Restate each line of the listing exactly, without carrying over any pictures.

** START OF MATERIAL PROVIDED **

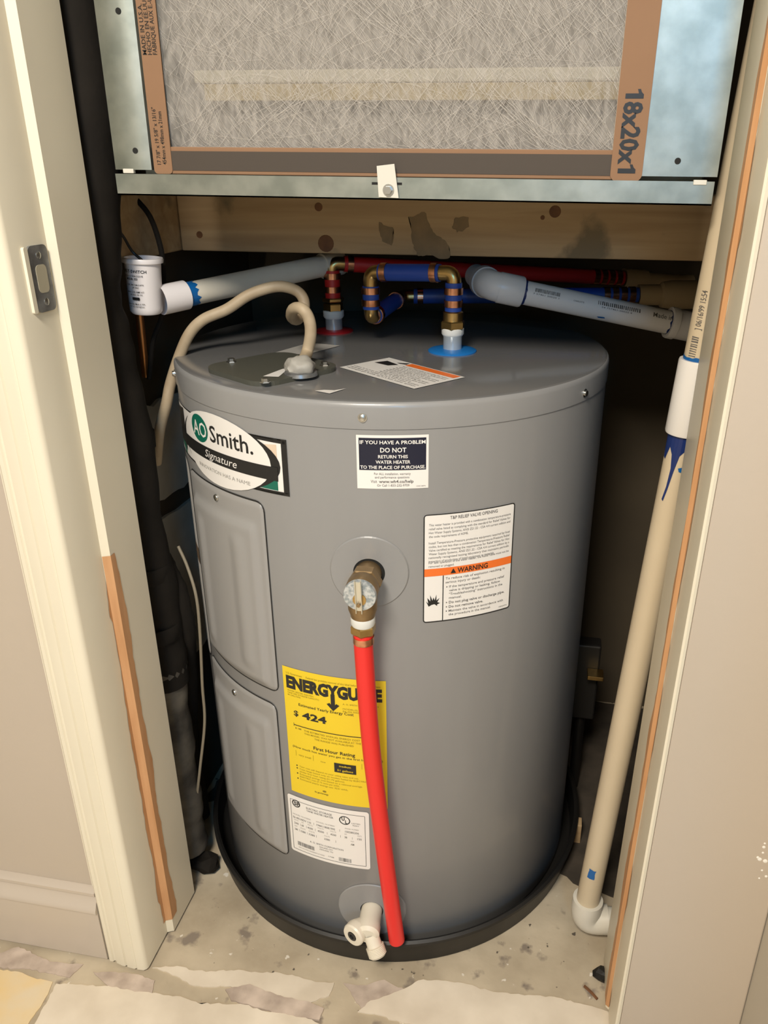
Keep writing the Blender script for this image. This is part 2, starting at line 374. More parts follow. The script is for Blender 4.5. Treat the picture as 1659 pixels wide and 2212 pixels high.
def raw_strip(name, prof, y0f, y1f, z0, z1, parent, seed, sgn):
    """bare wood where the paint has gone, following the step in the jamb; prof = ((x,y) front of step, (x,y) back of step)"""
    rnd = random.Random(seed); b = bmesh.new(); n = int((z1-z0)/.010); rows = []; a = c = 0
    (xa, ya), (xb, yb) = prof; o = .0006*sgn
    for i in range(n+1):
        z = z0+(z1-z0)*i/n; a = .8*a+rnd.uniform(-.0011, .0011)-(.004 if rnd.random() < .02 else 0); c = .85*c+rnd.uniform(-.0018, .0018)
        y0, y1 = min(ya-.0003, y0f(z)+a), max(yb+.0003, y1f(z)+c)
        rows.append([b.verts.new(p) for p in ((xa+o, y0, z), (xa+o, ya-.0004, z), (xb+o, yb-.0004, z), (xb+o, y1, z))])
    for A, B in zip(rows, rows[1:]):
        for k in range(3): b.faces.new((A[k], A[k+1], B[k+1], B[k]))
    return obj(name, b, RAWW, parent)
def lerp(a, b, t): return a+(b-a)*max(0, min(1, t))
raw_strip('stripped_wood', ((-.517, .758), (-.508, .762)), lambda z: lerp(.758, .7515, (.60-z)/.25), lambda z: lerp(.763, .775, (.66-z)/.10), .03, .64, t1, 5, 1)
raw_strip('stripped_wood', ((.140, .757), (.136, .7605)), lambda z: .7555+.0015*math.sin(z*7)+.0015*math.sin(z*23), lambda z: .770+.004*math.sin(z*5+1)+.003*math.sin(z*31), .01, 1.75, t2, 6, -1)
# the right jamb stands slightly out of plumb
for o_ in [t2, bpy.data.objects['wall_right']]+list(t2.children):
    for v in o_.data.vertices:
        if v.co.x < .2: v.co.x += .0115*(v.co.z-.55)
# strike plate on the left jamb
zc = .962; yc = .738
sp = obj('strike_plate', prism([(y, z) for y, z in rrect(-.0155, -.032, .0155, .032, .006)], (-.517, yc, zc), (0, 1, 0), (0, 0, 1), (1, 0, 0), .0, .0022), DSTEEL, t1, 40)
obj('latch_opening', prism(rrect(-.0085, -.0135, .0085, .0135, .005), (-.517, yc, zc), (0, 1, 0), (0, 0, 1), (1, 0, 0), .0, .0027), mat('latch_recess', (.42, .38, .28), .6), sp, 40)
for dz in (-.0225, .0225): obj('screw', lathe([(.0036, 0), (.0036, .0006), (.0022, .0012), (0, .0012)], (-.5149, yc, zc+dz), (1, 0, 0), 14), STEEL, sp, 40)
obj('plate_lip', prism(rrect(-.003, -.0315, .003, .0315, .002), (-.517, yc-.0195, zc), (0, 1, 0), (0, 0, 1), (1, 0, 0), 0, .003), CREAM, sp, 40)
# baseboard on the left wall, wrapping the outside corner
bbp = [(0, .006), (-.012, .006), (-.012, .098), (-.0155, .1005), (-.0155, .105), (-.013, .110), (-.0085, .119), (-.0075, .127), (-.0105, .130), (-.0105, .135), (-.003, .139), (0, .139)]
def baseboard():
    b = bmesh.new(); path = [((-.582, .712), (0, 1)), ((-.762, .712), (.7071*1.414, .7071*1.414)), ((-.762, 1.3), (1, 0))]
    rings = [[b.verts.new((p[0]+o*n[0], p[1]+o*n[1], z)) for o, z in bbp] for p, n in path]
    for A, B in zip(rings, rings[1:]):
        for i in range(len(bbp)): j = (i+1) % len(bbp); b.faces.new((A[i], A[j], B[j], B[i]))
    b.faces.new(rings[0]); b.faces.new(rings[-1][::-1]); return b
struct('baseboard_left', baseboard(), mat('baseboard_gloss', (.52, .45, .375), .22), smooth=30)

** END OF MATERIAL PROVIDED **

> CORRECT ANSWER:
Keep writing the Blender script for this image. This is part 2, starting at line 374. More parts follow. The script is for Blender 4.5. Treat the picture as 1659 pixels wide and 2212 pixels high.
def raw_strip(name, prof, y0f, y1f, z0, z1, parent, seed, sgn):
    """bare wood where the paint has gone, following the step in the jamb; prof = ((x,y) front of step, (x,y) back of step)"""
    rnd = random.Random(seed); b = bmesh.new(); n = int((z1-z0)/.010); rows = []; a = c = 0
    (xa, ya), (xb, yb) = prof; o = .0006*sgn
    for i in range(n+1):
        z = z0+(z1-z0)*i/n; a = .8*a+rnd.uniform(-.0011, .0011)-(.004 if rnd.random() < .02 else 0); c = .85*c+rnd.uniform(-.0018, .0018)
        y0, y1 = min(ya-.0003, y0f(z)+a), max(yb+.0003, y1f(z)+c)
        rows.append([b.verts.new(p) for p in ((xa+o, y0, z), (xa+o, ya-.0004, z), (xb+o, yb-.0004, z), (xb+o, y1, z))])
    for A, B in zip(rows, rows[1:]):
        for k in range(3): b.faces.new((A[k], A[k+1], B[k+1], B[k]))
    return obj(name, b, RAWW, parent)
def lerp(a, b, t): return a+(b-a)*max(0, min(1, t))
raw_strip('stripped_wood', ((-.517, .758), (-.508, .762)), lambda z: lerp(.758, .7515, (.60-z)/.25), lambda z: lerp(.763, .775, (.66-z)/.10), .03, .64, t1, 5, 1)
raw_strip('stripped_wood', ((.140, .757), (.136, .7605)), lambda z: .7555+.0015*math.sin(z*7)+.0015*math.sin(z*23), lambda z: .770+.004*math.sin(z*5+1)+.003*math.sin(z*31), .01, 1.75, t2, 6, -1)
# the right jamb stands slightly out of plumb
for o_ in [t2, bpy.data.objects['wall_right']]+list(t2.children):
    for v in o_.data.vertices:
        if v.co.x < .2: v.co.x += .0115*(v.co.z-.55)
# strike plate on the left jamb
zc = .962; yc = .738
sp = obj('strike_plate', prism([(y, z) for y, z in rrect(-.0155, -.032, .0155, .032, .006)], (-.517, yc, zc), (0, 1, 0), (0, 0, 1), (1, 0, 0), .0, .0022), DSTEEL, t1, 40)
obj('latch_opening', prism(rrect(-.0085, -.0135, .0085, .0135, .005), (-.517, yc, zc), (0, 1, 0), (0, 0, 1), (1, 0, 0), .0, .0027), mat('latch_recess', (.42, .38, .28), .6), sp, 40)
for dz in (-.0225, .0225): obj('screw', lathe([(.0036, 0), (.0036, .0006), (.0022, .0012), (0, .0012)], (-.5149, yc, zc+dz), (1, 0, 0), 14), STEEL, sp, 40)
obj('plate_lip', prism(rrect(-.003, -.0315, .003, .0315, .002), (-.517, yc-.0195, zc), (0, 1, 0), (0, 0, 1), (1, 0, 0), 0, .003), CREAM, sp, 40)
# baseboard on the left wall, wrapping the outside corner
bbp = [(0, .006), (-.012, .006), (-.012, .098), (-.0155, .1005), (-.0155, .105), (-.013, .110), (-.0085, .119), (-.0075, .127), (-.0105, .130), (-.0105, .135), (-.003, .139), (0, .139)]
def baseboard():
    b = bmesh.new(); path = [((-.582, .712), (0, 1)), ((-.762, .712), (.7071*1.414, .7071*1.414)), ((-.762, 1.3), (1, 0))]
    rings = [[b.verts.new((p[0]+o*n[0], p[1]+o*n[1], z)) for o, z in bbp] for p, n in path]
    for A, B in zip(rings, rings[1:]):
        for i in range(len(bbp)): j = (i+1) % len(bbp); b.faces.new((A[i], A[j], B[j], B[i]))
    b.faces.new(rings[0]); b.faces.new(rings[-1][::-1]); return b
struct('baseboard_left', baseboard(), mat('baseboard_gloss', (.52, .45, .375), .22), smooth=30)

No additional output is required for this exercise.